BEGIN Given information

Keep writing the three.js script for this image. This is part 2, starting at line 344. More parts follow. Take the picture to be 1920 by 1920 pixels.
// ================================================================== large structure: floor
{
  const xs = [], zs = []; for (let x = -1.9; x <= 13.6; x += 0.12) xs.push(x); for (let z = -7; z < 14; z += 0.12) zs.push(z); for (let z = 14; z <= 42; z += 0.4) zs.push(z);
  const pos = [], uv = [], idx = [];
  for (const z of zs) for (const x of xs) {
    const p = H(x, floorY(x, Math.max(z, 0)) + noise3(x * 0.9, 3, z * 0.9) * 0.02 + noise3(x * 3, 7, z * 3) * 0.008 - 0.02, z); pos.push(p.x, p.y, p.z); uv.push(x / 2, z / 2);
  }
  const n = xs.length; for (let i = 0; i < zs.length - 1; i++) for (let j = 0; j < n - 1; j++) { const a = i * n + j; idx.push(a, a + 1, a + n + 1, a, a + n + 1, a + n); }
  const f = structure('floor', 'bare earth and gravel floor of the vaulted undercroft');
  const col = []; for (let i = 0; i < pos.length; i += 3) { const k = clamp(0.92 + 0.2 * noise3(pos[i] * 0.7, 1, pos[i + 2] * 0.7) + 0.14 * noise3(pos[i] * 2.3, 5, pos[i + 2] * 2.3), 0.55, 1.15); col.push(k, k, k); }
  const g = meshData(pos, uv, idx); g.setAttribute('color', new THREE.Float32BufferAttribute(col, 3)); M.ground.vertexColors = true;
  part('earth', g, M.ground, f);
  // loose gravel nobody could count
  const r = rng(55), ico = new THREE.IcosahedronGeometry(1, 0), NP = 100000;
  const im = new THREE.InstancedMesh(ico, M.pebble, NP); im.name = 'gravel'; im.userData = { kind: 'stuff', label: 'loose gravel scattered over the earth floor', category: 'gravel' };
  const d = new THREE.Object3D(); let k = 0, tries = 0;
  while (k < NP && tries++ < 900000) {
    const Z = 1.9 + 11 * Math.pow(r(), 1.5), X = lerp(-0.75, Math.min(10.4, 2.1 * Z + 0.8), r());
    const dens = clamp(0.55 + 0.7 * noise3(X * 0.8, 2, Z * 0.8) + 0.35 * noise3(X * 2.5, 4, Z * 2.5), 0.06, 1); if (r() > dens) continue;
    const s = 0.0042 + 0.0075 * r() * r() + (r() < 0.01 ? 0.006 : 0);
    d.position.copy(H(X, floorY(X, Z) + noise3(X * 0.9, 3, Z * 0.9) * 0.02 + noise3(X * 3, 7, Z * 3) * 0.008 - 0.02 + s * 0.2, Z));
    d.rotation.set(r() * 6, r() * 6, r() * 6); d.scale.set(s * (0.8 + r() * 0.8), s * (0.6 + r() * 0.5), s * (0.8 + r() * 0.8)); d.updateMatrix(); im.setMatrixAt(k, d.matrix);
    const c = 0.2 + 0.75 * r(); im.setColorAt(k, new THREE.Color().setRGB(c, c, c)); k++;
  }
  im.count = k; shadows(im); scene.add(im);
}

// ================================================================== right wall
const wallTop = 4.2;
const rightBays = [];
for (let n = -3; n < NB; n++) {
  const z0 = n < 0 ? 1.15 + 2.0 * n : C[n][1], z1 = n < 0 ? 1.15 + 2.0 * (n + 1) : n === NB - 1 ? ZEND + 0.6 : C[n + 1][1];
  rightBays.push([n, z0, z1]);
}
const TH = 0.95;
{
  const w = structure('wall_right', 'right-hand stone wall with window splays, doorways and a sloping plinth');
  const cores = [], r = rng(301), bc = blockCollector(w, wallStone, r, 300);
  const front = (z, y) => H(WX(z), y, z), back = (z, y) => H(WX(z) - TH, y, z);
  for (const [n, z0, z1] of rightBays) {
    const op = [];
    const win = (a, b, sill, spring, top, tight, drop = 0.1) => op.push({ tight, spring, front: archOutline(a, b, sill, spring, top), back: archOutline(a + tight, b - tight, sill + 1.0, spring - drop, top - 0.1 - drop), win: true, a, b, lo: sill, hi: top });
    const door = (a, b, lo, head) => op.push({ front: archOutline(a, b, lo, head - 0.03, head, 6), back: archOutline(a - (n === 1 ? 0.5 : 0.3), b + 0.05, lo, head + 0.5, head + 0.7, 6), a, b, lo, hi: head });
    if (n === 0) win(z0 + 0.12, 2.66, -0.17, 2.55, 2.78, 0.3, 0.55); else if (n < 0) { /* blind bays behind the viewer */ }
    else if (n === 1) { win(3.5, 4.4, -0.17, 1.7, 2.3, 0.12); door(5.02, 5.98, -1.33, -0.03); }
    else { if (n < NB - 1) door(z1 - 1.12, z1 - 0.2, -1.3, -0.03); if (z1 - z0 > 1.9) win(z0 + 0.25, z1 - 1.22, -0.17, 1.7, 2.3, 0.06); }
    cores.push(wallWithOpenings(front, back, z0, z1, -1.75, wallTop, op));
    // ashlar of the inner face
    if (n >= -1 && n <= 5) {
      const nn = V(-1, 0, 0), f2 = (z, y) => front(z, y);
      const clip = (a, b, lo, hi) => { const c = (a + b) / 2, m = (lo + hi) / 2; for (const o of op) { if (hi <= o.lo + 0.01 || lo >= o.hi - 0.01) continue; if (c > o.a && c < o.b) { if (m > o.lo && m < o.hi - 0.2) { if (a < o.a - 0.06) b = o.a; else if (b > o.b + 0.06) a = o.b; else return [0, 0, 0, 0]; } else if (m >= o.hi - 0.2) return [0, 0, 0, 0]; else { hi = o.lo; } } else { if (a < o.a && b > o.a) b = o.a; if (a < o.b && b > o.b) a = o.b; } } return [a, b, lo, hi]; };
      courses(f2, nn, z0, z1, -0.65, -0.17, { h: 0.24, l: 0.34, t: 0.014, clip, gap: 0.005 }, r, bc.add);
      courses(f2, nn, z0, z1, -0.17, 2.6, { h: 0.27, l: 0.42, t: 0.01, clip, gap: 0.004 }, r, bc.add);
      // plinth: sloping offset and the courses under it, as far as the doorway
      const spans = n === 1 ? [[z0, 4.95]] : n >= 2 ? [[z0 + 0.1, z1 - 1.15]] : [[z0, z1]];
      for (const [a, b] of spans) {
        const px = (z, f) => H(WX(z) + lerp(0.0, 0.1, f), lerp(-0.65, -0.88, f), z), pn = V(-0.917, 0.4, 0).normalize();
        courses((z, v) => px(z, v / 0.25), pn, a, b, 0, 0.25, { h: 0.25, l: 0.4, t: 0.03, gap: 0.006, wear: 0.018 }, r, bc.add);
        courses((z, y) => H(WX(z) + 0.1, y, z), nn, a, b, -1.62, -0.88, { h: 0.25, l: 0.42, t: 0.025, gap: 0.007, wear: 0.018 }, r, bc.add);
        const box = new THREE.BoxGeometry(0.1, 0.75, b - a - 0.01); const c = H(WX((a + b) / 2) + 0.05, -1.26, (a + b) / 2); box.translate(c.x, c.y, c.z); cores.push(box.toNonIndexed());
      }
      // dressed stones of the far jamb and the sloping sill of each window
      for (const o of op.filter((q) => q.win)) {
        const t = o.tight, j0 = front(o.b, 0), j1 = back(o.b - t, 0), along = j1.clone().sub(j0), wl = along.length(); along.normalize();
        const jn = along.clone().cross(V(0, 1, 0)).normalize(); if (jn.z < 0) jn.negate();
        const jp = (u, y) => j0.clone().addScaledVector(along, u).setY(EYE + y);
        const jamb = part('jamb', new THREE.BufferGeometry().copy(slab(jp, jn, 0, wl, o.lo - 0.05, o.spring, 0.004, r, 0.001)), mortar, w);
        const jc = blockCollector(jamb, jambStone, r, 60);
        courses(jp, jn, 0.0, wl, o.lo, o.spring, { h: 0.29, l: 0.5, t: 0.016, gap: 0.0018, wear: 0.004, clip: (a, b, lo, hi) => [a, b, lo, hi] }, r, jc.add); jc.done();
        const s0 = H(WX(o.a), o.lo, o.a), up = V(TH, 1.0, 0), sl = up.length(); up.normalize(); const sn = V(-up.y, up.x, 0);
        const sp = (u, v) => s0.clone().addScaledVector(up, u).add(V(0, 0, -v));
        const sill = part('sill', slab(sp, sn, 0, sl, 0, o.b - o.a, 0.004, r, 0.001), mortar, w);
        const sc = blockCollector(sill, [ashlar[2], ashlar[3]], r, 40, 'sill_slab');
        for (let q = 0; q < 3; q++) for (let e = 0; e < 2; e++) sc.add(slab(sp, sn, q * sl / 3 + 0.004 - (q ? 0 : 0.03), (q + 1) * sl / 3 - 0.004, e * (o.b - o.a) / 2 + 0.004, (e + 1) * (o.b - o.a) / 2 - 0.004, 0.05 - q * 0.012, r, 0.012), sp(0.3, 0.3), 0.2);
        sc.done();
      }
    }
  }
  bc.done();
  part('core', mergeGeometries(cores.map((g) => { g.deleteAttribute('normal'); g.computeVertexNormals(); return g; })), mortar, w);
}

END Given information

*Stated task*: Each line holding the word "part" counts once; report the total and nothing else.

*The solution*: 5